As mentioned, I believe this paper has positive relevance to the community. While meeting the authors we had an interesting discussion as I had a different point of view on a temporal constraint they evaluate. The first constraint they take into account in Section 4 is the temporal consistency between training and testing: training samples must be older than testing ones. The point of view of the authors is simple and logical: if the test sample is older, it would be detected by simpler systems such as signature-based systems. I do not agree with this constraint (that has not been taken into account when we evaluated MaMaDroid) for two reasons. Firstly, this kind of test can show whether the system can reliably stand alone and, therefore, more easily cover the fallacies of systems that are used before in the security chain. Secondly, because it is easy to bypass simpler systems (e.g. signature-based ones) by modifying little sample parts that do not influence the behaviour of the malicious code. The last point is considered by the authors as the presence of a completely new sample in the datasets. However, one could counter this point by saying that although the tests violate the first constraint, we can still gain knowledge about what is considered as new samples. Anyway, it has been an amazing discussion point and, if you read until this last section, I would be glad to find your point of view in the comments.

2 thoughts on “TESSERACT’s evaluation framework and its use of MaMaDroid”

  1. Interesting post. I think you are trying hard to be nice and politically correct, but why don’t you just state what’s clear in the post: that yet another shitty paper misrepresenting what others did in the community made its way to usenix security, perhaps as a result of a shitty review process? I know this maybe not easy to say, but quite clear.

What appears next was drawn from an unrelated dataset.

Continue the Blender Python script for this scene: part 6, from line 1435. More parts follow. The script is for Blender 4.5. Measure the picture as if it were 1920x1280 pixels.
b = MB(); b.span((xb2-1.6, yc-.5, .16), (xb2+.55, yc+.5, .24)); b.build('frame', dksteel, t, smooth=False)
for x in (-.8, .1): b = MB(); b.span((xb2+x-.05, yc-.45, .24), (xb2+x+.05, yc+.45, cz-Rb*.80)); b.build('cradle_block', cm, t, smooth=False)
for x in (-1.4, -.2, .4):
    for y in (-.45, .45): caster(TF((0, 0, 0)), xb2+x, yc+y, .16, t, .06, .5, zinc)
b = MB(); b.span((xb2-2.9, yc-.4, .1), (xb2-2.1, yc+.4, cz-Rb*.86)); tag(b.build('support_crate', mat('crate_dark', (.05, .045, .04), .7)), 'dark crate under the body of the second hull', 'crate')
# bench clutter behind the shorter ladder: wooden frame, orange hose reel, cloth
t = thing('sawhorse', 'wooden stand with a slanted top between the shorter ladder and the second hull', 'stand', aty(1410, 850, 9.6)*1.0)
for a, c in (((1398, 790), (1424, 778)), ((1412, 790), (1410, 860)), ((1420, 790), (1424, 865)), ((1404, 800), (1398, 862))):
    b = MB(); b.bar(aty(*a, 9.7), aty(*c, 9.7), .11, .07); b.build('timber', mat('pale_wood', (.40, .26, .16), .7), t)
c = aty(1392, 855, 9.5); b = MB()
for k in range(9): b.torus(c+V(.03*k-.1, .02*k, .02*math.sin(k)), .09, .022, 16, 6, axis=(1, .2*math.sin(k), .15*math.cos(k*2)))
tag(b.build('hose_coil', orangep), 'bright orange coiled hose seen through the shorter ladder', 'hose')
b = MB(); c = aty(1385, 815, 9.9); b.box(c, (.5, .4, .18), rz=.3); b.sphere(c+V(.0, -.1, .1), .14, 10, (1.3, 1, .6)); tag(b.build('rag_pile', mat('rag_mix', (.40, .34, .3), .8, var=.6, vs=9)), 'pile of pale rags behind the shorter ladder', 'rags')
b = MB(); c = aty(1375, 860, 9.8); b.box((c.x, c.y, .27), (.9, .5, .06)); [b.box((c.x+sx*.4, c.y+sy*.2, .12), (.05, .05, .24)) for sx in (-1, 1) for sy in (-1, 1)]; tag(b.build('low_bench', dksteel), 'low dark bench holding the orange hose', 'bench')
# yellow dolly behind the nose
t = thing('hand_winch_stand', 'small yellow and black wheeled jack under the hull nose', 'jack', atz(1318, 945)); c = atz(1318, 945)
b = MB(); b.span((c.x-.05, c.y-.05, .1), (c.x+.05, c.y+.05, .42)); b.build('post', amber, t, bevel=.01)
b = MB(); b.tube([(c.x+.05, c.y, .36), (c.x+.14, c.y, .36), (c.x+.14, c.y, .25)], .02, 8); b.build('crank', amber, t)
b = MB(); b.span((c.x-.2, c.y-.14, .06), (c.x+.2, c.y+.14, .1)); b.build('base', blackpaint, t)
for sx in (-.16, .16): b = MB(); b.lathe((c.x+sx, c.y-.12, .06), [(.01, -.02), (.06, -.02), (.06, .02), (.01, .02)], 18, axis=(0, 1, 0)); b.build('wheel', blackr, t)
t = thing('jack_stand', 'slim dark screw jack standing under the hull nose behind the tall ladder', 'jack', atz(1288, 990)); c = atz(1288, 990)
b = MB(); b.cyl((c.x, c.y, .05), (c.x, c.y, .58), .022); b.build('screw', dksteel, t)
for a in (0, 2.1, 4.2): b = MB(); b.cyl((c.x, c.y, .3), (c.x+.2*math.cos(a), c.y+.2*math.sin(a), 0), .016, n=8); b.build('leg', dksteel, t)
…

  2. Thanks for your comment (this is politically correct). I always try to be nice and polite but the only politically correct thing written by me is the first sentence of this comment. I spent 2 hours in a meeting with all the authors of the paper to talk about several points of the work that needed clarification. For instance, I disagree with one of their time constraints; I have a different opinion on the definition of new malware samples related to the accuracy of the signature. This does not mean I do not find the paper useful for the community: too many times we have system papers rejected with excuses or, on the other hand, papers that are not using proper datasets or evaluation frameworks. TESSERACT is a little step in making these evaluations more fair and complete. MaMaDroid’s idea of testing with samples categorised by year has been another step as nowadays there are papers applying the same kind of tests.